Pozostało mi już tylko poprosić o interwencję panią Jaworowicz ze „Sprawy dla reportera” - bezradnie rozkłada ręce Bożena Baturo, mieszkanka bloku przy ul. Polskiej. Sen z oczu spędza jej zamontowany tuż przy oknie wielki monitor reklamowy. Jego właściciel ignoruje wezwania do usunięcia obiektu wydane przez powiatowy i wojewódzki nadzór budowlany.

Dokuczliwa reklama

OGRANICZONA WIDOCZNOŚĆ

- Natychmiast gdy w moim oknie zobaczyłam to dziadostwo udałam się na skargę do pani burmistrz – mówi zdenerwowana kobieta. Zamontowany trzy miesiące temu na ścianie czteropiętrowego budynku monitor elektroniczny sięga framugi jej okna, przez co ma ograniczoną widoczność. - Nie dość, że światło nie dochodzi, to jeszcze szum z tego urządzenia jest nie do wytrzymania. Żeby przewietrzyć mieszkanie otwieram okno wczesnym świtem, bo o siódmej z monitora lecą już reklamy.

Budynek, w którym mieszka pani Bożena, należy do Wspólnoty Mieszkaniowej. Ona też wydała zgodę na zamontowanie elektronicznej tablicy. Z tym, że posiłkowała się deklaracją inwestora, potwierdzoną pozytywną opinią starostwa powiatowego, że obiekt będzie miał wymiary dwa na trzy metry. W rzeczywistości jest szerszy o blisko metr.

Burmistrz Danuta Górska decyzji Wspólnoty zmienić nie mogła, bo miasto ma w niej tylko dwadzieścia kilka procent udziałów. Powiadomiła jednak o wszystkim nadzór budowlany.

NAKAZ ROZBIÓRKI

Krzysztof Żyłka, Powiatowy Inspektor Nadzoru Budowlanego potwierdza, że zamontowany na bloku stojącym przy skrzyżowaniu ulic Polskiej i 1 Maja monitor łamie przepisy budowlane. Jego decyzję nakazującą demontaż, podtrzymał dziesięć dni temu wojewódzki inspektor, do którego odwołał się właściciel elektronicznej reklamy. Odrzucona została też jego propozycja przesunięcia monitora na skraj budynku.

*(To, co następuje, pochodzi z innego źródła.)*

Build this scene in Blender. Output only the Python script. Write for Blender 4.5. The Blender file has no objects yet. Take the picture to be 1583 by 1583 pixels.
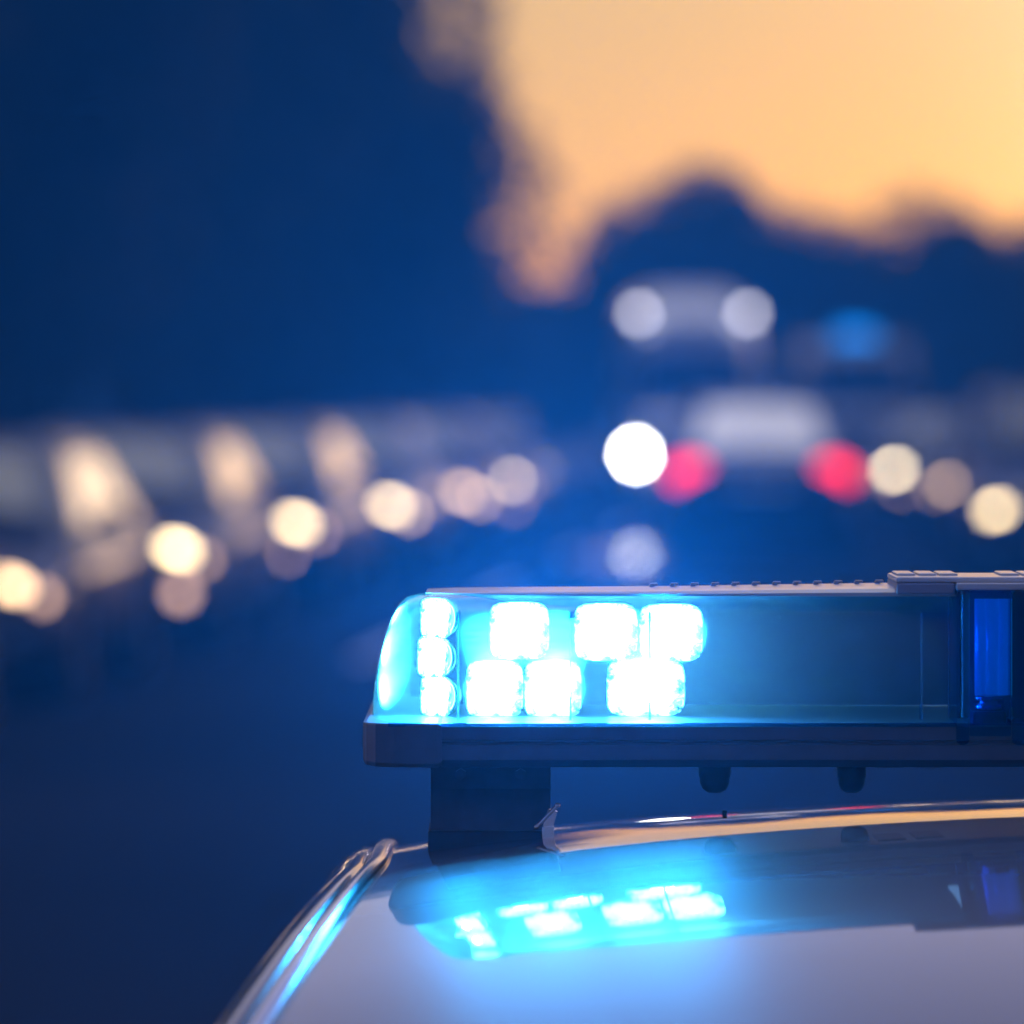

- W grę wchodzi tylko usunięcie tablicy z tego miejsca – podkreśla inspektor Żyłka. Czy właściciel podporządkuje się decyzji, trudno powiedzieć. Na nasze pytanie w tej sprawie nie chciał odpowiedzieć. Mimo jednoznacznej opinii kompetentnych instytucji, wciąż może grać na czas. Przysługuje mu bowiem jeszcze odwołanie do Wojewódzkiego Sądu Administracyjnego.

- Narzędzia nadzoru budowlanego nie są zbyt skuteczne jeśli chodzi o czas – potwierdza inspektor Żyłka. Sprawy związane z samowolami budowlanymi ciągną się przez wiele lat. W Szczytnie nie brak i takich, które toczą się od 15 lat i wciąż nie mają finału.

PIENIĄDZE NIE WCHODZĄ W GRĘ

Według nieoficjalnych informacji, za udzieloną zgodę na zamontowanie tablicy elektronicznej Wspólnota Mieszkaniowa otrzymuje co miesiąc od jej właściciela 2,5 tys. zł. Ile z tego ma pani Bożena, najbardziej poszkodowana?

- Wszyscy mnie o to pytają, a ja nie mam ani złotówki i nie chcę mieć - mówi zdesperowana kobieta. Zdradza, że po zamontowaniu tablicy odwiedził ją jej właściciel i chcąc uciszyć zaproponował najpierw 2, a potem 5 tys. zł. Ta nie chciała jednak z nim rozmawiać, twierdząc, że żadne pieniądze nie wchodzą w grę. Bożena Baturo zapowiada, że nie ma zamiaru się poddawać i bezczynnie czekać przez lata, aż właściciel zechce podporządkować się wydanym decyzjom. - Najpierw zaproszę tutaj panią Jaworowicz, aby o tym co się dzieje w Szczytnie poinformowała cały kraj.